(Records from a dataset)
--- --- ---

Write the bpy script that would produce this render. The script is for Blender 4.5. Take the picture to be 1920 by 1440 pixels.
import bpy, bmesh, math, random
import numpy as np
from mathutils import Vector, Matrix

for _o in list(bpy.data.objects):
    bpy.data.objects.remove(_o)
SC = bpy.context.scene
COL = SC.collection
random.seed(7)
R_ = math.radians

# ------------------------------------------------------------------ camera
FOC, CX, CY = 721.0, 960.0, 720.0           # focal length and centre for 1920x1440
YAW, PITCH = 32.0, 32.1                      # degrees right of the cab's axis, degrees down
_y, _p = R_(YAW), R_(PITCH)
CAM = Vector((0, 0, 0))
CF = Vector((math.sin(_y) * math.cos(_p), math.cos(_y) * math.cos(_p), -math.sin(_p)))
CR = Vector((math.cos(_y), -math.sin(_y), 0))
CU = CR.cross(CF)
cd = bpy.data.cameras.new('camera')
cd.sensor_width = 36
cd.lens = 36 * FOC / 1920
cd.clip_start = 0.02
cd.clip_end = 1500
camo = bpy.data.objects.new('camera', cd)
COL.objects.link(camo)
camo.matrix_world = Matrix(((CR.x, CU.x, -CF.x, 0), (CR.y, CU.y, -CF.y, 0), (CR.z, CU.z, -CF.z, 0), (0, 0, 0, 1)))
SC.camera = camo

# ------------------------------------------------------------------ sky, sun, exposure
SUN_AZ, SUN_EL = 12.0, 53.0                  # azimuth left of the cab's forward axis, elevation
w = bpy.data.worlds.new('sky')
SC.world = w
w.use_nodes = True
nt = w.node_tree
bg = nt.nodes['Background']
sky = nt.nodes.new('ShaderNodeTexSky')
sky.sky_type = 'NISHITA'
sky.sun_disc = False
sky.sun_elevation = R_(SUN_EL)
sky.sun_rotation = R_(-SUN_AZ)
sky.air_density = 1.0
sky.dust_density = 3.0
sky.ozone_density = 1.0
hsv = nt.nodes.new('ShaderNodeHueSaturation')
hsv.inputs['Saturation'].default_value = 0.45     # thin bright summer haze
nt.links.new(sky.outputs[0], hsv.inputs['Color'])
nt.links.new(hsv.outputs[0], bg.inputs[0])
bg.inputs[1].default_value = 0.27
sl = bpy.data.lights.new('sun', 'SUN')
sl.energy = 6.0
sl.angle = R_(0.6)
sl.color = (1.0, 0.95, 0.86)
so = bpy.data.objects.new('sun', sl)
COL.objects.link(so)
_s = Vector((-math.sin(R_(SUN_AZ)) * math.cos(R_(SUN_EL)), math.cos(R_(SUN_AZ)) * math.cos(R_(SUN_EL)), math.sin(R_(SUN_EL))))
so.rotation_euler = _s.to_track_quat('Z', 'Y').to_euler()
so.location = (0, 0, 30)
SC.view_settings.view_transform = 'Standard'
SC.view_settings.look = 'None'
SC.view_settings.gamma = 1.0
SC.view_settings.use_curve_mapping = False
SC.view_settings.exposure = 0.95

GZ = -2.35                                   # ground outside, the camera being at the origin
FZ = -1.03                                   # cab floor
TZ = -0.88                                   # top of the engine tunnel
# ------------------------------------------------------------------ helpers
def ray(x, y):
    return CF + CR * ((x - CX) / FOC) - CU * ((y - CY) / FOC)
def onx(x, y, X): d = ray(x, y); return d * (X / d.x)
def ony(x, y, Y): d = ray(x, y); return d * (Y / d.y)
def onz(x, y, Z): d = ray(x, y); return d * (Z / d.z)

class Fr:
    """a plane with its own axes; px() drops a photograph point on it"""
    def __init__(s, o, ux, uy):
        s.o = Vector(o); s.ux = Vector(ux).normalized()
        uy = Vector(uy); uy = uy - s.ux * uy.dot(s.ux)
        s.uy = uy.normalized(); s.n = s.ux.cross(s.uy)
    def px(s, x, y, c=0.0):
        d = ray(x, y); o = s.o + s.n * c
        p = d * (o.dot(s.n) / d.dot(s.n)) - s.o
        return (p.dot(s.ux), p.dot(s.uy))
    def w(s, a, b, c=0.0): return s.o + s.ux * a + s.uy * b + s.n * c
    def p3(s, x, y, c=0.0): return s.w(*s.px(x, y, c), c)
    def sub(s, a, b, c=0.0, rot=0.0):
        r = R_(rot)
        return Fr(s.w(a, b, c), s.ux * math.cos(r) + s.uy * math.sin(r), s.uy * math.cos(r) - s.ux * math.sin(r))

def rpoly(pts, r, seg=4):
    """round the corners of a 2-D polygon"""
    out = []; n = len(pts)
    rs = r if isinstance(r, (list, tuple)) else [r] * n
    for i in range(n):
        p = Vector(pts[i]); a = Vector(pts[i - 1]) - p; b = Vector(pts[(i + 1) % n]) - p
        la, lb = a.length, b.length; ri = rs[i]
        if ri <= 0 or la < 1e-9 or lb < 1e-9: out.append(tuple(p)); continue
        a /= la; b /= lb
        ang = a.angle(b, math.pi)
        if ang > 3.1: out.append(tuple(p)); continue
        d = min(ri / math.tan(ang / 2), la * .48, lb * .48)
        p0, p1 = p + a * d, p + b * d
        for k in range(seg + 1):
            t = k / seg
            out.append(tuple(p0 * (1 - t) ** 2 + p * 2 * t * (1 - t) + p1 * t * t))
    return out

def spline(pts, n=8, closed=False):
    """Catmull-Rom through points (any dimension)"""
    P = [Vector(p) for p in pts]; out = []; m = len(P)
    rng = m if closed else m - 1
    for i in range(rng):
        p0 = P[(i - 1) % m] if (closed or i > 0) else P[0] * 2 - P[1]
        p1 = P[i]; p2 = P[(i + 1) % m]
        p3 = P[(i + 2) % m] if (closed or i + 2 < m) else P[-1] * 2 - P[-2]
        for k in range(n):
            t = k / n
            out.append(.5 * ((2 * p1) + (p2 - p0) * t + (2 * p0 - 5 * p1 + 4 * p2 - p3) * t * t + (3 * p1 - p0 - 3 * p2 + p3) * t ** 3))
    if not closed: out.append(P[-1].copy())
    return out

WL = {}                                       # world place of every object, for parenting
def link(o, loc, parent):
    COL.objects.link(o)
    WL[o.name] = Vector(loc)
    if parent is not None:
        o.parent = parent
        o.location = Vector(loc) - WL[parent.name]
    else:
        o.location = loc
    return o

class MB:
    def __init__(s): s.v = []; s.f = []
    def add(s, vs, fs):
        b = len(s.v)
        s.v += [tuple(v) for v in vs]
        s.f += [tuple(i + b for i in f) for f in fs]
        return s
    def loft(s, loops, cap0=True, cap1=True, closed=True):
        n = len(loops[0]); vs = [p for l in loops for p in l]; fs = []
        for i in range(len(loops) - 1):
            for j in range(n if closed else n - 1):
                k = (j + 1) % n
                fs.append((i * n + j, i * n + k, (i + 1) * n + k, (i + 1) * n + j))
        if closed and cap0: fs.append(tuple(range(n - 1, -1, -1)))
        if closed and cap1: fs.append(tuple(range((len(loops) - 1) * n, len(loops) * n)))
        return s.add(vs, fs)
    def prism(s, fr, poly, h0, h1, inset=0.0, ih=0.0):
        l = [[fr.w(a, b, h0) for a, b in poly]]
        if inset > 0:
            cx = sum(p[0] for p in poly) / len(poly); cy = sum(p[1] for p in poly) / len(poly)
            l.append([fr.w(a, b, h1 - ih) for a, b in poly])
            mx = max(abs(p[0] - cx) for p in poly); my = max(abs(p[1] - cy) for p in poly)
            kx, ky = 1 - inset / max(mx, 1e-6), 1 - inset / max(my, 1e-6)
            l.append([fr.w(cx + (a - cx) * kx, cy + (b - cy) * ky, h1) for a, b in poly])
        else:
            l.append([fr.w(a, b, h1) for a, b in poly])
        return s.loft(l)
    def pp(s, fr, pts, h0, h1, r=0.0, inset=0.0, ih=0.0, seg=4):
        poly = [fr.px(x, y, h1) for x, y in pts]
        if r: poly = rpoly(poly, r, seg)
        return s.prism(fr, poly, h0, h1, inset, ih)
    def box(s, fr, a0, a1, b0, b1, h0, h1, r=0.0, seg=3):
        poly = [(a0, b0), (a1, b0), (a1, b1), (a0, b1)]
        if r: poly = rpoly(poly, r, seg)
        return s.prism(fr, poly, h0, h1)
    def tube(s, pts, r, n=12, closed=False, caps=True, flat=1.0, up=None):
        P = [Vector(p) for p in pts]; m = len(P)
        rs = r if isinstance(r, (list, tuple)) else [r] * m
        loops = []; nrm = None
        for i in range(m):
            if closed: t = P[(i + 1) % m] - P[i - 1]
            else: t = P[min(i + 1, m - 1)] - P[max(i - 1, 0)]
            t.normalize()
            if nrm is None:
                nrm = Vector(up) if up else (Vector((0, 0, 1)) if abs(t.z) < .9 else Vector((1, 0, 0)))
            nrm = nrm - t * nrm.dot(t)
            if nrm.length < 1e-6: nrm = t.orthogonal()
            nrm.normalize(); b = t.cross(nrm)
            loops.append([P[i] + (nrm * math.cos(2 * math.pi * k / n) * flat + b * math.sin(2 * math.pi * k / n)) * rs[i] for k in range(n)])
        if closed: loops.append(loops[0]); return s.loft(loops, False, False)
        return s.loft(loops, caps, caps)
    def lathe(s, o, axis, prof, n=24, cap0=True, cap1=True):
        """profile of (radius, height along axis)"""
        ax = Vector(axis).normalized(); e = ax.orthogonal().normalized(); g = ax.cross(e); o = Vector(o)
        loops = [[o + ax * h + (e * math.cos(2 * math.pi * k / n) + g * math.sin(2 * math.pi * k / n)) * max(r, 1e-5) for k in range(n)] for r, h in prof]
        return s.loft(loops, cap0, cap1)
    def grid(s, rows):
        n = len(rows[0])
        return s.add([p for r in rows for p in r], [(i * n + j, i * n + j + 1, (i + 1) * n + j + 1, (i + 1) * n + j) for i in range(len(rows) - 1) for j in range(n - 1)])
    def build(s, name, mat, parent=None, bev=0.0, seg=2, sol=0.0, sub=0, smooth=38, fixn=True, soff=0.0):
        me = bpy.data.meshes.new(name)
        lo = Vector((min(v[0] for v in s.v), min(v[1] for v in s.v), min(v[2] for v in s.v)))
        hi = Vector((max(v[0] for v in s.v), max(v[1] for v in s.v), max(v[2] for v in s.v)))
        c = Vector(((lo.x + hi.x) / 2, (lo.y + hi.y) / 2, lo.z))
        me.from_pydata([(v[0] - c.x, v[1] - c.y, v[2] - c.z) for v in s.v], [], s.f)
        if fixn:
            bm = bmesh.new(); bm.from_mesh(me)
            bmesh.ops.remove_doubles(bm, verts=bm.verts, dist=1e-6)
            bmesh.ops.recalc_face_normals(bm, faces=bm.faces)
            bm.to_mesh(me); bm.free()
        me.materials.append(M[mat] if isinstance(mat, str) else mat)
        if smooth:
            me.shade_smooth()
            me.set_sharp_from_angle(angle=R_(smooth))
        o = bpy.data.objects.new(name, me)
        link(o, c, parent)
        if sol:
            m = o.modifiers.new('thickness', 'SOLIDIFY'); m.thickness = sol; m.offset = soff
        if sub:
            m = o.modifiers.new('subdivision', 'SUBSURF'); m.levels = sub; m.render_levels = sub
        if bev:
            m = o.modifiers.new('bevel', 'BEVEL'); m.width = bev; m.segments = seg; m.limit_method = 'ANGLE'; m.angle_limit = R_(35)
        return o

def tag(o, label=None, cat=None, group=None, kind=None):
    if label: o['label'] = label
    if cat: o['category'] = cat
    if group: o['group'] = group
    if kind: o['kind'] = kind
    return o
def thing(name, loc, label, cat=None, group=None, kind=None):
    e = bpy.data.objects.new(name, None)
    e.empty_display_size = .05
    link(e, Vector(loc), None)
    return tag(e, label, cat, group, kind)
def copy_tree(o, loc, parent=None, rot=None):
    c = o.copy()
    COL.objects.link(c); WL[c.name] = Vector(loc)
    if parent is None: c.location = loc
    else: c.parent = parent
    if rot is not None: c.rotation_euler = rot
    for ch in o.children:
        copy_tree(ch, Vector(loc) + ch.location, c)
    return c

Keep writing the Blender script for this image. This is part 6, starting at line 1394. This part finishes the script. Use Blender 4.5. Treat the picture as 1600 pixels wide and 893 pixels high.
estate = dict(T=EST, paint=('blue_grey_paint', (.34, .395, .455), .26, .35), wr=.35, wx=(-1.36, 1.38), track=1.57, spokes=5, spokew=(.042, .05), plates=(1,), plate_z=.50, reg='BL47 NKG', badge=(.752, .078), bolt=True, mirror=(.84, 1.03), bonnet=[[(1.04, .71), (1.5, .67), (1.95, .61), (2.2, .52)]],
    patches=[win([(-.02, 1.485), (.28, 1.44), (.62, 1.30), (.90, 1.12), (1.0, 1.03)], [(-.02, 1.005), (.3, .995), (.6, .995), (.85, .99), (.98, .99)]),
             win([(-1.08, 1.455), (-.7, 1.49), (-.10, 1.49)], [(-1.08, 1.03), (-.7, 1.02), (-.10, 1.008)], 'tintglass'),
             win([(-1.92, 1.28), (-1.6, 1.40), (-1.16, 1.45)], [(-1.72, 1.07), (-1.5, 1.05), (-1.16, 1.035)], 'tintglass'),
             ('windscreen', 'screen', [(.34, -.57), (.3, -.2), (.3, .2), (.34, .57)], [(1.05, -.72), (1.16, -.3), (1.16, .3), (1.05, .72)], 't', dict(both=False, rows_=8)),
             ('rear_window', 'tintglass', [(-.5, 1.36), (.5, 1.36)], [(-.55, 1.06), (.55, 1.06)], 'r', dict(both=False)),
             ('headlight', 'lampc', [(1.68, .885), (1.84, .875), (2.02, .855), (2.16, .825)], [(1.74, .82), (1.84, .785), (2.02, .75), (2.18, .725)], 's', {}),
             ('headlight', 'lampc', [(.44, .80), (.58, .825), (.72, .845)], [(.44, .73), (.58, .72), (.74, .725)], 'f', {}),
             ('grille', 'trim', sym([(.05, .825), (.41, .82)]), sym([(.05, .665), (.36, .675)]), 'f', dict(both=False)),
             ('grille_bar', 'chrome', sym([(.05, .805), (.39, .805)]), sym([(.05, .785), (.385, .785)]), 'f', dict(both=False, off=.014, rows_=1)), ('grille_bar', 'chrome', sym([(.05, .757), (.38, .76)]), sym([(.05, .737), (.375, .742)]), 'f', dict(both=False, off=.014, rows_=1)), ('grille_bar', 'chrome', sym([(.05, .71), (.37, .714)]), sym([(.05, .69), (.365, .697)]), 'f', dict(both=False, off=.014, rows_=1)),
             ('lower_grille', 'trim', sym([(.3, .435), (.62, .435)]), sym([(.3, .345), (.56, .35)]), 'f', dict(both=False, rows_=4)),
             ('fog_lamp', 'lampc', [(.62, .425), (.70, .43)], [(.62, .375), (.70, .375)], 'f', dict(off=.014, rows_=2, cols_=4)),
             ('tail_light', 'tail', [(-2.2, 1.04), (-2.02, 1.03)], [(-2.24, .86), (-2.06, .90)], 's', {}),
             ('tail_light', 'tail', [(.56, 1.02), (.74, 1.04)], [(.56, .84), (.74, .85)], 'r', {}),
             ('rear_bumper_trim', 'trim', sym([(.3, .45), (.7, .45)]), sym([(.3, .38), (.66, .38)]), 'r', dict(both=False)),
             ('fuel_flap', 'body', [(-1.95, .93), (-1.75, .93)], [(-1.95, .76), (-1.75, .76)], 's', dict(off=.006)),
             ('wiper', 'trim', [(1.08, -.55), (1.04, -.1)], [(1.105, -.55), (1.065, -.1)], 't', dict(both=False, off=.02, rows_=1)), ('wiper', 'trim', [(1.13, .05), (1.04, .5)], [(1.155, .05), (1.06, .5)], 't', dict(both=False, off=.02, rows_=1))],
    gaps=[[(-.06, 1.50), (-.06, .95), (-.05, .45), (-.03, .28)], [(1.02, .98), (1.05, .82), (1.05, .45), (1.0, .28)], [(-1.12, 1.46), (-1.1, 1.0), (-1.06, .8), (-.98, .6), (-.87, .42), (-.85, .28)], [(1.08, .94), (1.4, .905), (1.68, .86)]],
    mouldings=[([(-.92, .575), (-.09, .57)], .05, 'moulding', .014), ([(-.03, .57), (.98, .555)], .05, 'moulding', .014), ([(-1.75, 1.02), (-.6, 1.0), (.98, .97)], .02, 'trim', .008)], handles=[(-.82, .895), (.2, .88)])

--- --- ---

Starting at the first line of the listing, retype every line up to and including the one with "R_ = math.radians".

Write the bpy script that would produce this render. The script is for Blender 4.5. Take the picture to be 1920 by 1440 pixels.
import bpy, bmesh, math, random
import numpy as np
from mathutils import Vector, Matrix

for _o in list(bpy.data.objects):
    bpy.data.objects.remove(_o)
SC = bpy.context.scene
COL = SC.collection
random.seed(7)
R_ = math.radians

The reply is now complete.